Baltimore Orioles: Did Brandon Hyde outthink himself in the eighth inning?

The Baltimore Orioles needed innings out of starter Jorge Lopez this afternoon. On consecutive days, Tampa had all but forced the Orioles’ newly constructed bullpen to implode on consecutive nights. Luckily the Orioles’ starter was able to go deeper into the game, perhaps sparing the ‘pen a bit. Lopez’s line: 6.0 IP, 4 H, 2 R, 2 BB, 2 K.

I’m his last two starts we’ve seen Lopez seemingly find his “happy place” in a sense. He’s been able to make it six innings, and he’s been lifted before he could fall apart. And in terms of wins and losses, that’s made a world of difference. Again for the record, that’s Lopez’s second consecutive quality start.

The Orioles never trailed in this game. And early on we got to see a pretty cool moment.

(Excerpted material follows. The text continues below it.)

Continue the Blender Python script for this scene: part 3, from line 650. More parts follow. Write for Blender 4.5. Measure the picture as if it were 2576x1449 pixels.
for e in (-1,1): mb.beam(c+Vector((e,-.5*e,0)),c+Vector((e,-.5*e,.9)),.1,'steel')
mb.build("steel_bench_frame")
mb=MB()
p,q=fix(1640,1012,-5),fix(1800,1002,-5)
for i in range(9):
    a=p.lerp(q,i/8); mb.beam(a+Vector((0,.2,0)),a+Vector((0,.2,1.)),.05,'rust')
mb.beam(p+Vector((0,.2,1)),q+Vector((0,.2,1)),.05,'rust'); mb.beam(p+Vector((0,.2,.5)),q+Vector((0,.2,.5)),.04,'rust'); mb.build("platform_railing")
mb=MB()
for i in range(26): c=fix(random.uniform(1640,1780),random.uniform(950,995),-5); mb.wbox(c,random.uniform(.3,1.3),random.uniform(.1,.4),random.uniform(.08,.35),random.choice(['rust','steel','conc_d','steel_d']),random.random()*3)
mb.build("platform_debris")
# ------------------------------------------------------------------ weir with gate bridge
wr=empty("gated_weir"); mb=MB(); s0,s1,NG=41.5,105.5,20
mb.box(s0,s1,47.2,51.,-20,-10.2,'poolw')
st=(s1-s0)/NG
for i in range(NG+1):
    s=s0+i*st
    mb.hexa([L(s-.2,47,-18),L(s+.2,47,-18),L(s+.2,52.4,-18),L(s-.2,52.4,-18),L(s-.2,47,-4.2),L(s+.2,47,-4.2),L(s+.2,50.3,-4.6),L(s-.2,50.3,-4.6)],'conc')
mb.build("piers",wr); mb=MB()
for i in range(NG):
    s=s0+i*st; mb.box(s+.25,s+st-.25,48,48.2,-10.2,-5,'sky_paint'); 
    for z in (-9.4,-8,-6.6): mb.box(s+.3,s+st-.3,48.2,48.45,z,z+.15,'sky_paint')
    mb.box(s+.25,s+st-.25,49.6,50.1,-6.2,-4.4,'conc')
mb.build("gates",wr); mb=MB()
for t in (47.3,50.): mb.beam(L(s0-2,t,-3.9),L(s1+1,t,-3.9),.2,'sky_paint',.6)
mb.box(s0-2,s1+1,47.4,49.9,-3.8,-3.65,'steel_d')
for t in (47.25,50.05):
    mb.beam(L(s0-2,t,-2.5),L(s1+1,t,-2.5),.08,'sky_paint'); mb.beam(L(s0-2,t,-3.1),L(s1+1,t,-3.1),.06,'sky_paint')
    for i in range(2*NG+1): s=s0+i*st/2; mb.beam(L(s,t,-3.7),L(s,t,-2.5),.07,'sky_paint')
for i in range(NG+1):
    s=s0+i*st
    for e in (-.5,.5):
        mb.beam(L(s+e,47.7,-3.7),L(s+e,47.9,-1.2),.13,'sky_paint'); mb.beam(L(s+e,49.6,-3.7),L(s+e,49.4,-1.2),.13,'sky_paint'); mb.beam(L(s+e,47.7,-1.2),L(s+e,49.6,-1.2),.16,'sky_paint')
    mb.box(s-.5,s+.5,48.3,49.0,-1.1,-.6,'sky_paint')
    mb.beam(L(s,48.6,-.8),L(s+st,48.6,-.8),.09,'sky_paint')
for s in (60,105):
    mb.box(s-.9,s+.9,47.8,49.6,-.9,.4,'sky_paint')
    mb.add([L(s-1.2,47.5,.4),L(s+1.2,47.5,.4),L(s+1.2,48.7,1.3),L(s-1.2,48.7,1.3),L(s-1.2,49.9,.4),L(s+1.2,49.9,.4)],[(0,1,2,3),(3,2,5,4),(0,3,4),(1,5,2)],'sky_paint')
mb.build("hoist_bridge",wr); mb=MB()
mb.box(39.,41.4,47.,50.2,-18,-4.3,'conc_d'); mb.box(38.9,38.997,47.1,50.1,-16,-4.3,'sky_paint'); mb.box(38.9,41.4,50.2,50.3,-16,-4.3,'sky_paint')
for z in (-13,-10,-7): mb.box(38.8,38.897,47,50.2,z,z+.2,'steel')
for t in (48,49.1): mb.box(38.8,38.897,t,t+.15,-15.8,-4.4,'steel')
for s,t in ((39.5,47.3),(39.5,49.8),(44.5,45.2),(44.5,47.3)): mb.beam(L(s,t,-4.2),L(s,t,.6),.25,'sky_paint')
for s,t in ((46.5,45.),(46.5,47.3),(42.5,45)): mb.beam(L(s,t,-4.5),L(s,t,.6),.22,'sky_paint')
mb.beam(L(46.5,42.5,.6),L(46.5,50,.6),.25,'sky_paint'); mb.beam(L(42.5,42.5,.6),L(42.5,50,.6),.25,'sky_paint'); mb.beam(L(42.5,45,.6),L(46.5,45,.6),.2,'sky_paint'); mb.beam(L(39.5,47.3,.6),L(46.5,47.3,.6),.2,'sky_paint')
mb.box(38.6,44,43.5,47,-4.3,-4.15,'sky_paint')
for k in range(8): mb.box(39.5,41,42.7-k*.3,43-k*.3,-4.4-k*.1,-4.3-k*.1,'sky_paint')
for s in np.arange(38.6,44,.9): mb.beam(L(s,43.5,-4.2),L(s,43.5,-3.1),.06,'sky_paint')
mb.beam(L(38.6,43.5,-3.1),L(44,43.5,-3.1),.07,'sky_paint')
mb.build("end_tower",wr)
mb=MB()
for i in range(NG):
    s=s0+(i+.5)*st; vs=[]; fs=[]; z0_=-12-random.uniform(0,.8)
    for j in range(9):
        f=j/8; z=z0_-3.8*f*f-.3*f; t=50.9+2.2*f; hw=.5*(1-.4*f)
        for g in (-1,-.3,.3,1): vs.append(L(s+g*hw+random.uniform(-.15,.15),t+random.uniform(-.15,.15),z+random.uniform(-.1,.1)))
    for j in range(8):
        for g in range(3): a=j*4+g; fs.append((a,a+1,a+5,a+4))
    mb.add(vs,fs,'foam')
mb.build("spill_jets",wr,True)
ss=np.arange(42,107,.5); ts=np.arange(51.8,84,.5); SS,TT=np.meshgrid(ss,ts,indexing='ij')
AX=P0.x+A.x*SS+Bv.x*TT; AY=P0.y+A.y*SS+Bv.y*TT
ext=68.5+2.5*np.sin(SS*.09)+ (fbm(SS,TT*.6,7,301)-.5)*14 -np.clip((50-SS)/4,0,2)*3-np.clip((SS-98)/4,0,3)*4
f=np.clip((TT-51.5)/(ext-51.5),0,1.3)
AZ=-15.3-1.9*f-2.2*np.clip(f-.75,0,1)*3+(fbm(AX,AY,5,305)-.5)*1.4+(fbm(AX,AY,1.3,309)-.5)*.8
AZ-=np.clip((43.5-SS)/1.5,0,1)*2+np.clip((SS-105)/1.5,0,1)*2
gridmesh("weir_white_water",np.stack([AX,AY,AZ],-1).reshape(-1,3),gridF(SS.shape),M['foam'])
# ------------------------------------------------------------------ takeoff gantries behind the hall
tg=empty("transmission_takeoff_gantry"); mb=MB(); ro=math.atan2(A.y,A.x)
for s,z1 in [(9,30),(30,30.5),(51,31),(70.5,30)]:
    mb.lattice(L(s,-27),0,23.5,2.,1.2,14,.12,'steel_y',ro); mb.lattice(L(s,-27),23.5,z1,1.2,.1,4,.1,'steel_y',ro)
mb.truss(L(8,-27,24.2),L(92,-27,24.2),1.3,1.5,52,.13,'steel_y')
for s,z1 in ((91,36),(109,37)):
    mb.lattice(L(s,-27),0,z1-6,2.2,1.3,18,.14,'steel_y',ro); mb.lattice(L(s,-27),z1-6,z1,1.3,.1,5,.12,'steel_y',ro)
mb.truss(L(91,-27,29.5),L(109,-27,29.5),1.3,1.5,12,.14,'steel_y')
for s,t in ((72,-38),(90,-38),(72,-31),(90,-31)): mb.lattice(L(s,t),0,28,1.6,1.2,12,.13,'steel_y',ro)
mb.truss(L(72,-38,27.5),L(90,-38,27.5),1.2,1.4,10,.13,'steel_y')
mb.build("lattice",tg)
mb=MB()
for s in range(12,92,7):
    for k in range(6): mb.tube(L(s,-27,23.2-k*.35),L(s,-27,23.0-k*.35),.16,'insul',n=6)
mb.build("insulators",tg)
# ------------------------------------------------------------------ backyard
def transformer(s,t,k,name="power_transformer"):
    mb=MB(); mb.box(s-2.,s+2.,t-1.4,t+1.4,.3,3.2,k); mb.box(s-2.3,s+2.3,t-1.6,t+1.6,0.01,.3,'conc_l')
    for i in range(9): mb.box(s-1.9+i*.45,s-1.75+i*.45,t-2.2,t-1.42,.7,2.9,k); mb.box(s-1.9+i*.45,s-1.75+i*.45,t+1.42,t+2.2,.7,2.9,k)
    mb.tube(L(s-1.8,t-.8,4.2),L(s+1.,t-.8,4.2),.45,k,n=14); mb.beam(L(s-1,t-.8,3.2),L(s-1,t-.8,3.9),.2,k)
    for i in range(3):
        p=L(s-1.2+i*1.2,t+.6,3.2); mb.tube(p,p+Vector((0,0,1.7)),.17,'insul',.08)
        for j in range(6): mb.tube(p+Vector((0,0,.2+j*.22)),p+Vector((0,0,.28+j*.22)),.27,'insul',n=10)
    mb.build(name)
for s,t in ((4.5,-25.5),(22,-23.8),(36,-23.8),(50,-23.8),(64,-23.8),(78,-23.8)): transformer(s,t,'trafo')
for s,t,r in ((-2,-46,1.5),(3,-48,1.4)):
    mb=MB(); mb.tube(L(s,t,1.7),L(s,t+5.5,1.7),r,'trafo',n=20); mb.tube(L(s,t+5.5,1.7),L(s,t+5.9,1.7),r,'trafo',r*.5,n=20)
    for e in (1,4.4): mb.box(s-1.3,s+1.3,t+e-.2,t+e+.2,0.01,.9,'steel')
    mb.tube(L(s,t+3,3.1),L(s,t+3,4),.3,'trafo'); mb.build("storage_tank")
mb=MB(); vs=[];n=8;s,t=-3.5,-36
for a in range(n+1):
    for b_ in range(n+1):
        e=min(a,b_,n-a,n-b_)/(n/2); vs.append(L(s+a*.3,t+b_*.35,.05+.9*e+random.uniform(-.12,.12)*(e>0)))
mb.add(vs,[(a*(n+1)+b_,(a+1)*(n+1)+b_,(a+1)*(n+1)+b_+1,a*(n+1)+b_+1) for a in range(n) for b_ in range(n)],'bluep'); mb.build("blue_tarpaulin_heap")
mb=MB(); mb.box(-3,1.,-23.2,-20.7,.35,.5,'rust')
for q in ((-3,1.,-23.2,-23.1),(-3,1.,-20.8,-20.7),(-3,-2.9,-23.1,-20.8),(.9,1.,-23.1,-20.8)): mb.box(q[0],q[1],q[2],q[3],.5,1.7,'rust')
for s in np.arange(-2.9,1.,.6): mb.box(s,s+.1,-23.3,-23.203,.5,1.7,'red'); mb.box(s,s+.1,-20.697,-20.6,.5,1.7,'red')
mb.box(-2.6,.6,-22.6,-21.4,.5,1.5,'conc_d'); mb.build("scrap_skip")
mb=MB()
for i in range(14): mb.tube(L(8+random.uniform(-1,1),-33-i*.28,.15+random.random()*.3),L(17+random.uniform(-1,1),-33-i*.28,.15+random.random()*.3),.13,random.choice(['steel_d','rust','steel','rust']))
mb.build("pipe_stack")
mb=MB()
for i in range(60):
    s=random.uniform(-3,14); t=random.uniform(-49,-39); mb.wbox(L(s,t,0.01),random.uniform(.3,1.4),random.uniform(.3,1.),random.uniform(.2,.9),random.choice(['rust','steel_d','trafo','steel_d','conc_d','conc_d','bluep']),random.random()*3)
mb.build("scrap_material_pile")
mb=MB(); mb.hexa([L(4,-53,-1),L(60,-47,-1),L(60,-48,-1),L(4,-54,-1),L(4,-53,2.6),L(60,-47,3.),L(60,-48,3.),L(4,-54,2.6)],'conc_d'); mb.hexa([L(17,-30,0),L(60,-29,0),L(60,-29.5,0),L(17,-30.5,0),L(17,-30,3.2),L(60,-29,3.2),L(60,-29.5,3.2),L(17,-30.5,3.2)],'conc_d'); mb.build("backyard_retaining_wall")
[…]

Cedric Mullins smacked a solo home run on the first pitch in the last of the first inning. That have the O’s a 1-0 lead, and they never looked back.

But that wasn’t all. That gave Mullins 20 homers on the season. He already has 22 stolen bases, so Mullins officially joins the 20/20 club. Shouldn’t be a shock, for the American League’s starting Center fielder in the All-Star game.

Richie Martin’s RBI-single in the second gave the O’s a 2-0 lead. However that doesn’t happen if Jorge Mateo isn’t hit by a pitch and he doesn’t steal second base. In case you haven’t followed the games or this column thus far this weekend, the guy’s legit fast. The Orioles somehow stumbled into having him on the roster, and for that they’re really lucky.

Austin Hays’ RBI-single later in that second inning scored Martin, and extended the Orioles’ lead to 3-0. However Lowe’s solo homer in the third put a bit of pressure back on the Orioles. And luckily, they answered the call.

Anthony Santander smacked a solo homer of his own in the last of the third. But unfortunately the team last ended up in essence trading homers, as Meadows smacked a solo shot in the fourth. Austin Hays would add an RBI-single in the last of the fourth, giving the Birds a 5-3 lead.

However that was cut to 5-3 in the seventh on Phillips’ RBI-single. And it’s been the eighth inning that’s killed this team this weekend in this series. Whatever Tampa’s needed to win, they’ve gotten in the eighth. And unfortunately for the O’s, today was no exception.

Paul Fry entered to pitch the top of the eighth, and promptly loaded the bases. After he surrendered two runs (including walking one in) to tie the game at five, he gave way to Dillon Tate. And state gave up a grand slam to Phillips, giving Tampa a 9-5 lead. And a 9-6 win (Santander’s RBI-double in the ninth have the Orioles six) sweeping the series.

Both Paul Fry and Dillon Tate have been struggling. Whether that’s confidence or something mechanical is beyond me. I suppose my question would be why did Brandon Hyde have them in the game in those situations?

Specifically, Fry – not that Tate isn’t accountable also, but he inherited the bases loaded, and a confident Tampa team as it was. With two on and nobody out, why would Hyde allow Fry (a southpaw) to pitch to Cruz (a right-handed hitter who hits left-handers very well) in that situation?

The answer is because he had to. You have to pitch to three hitters unless the inning ends. But knowing that Cruz was due up, was a struggling Fry the right guy to insert in that instance? And was a struggling Tate the right guy to bring in behind him?

For the record, Cruz drew a walk. But you get my point. Ultimately Fry and Tate may have been the best poor options. But ultimately no matter how you spin it, all the parts combined cost the Orioles the game.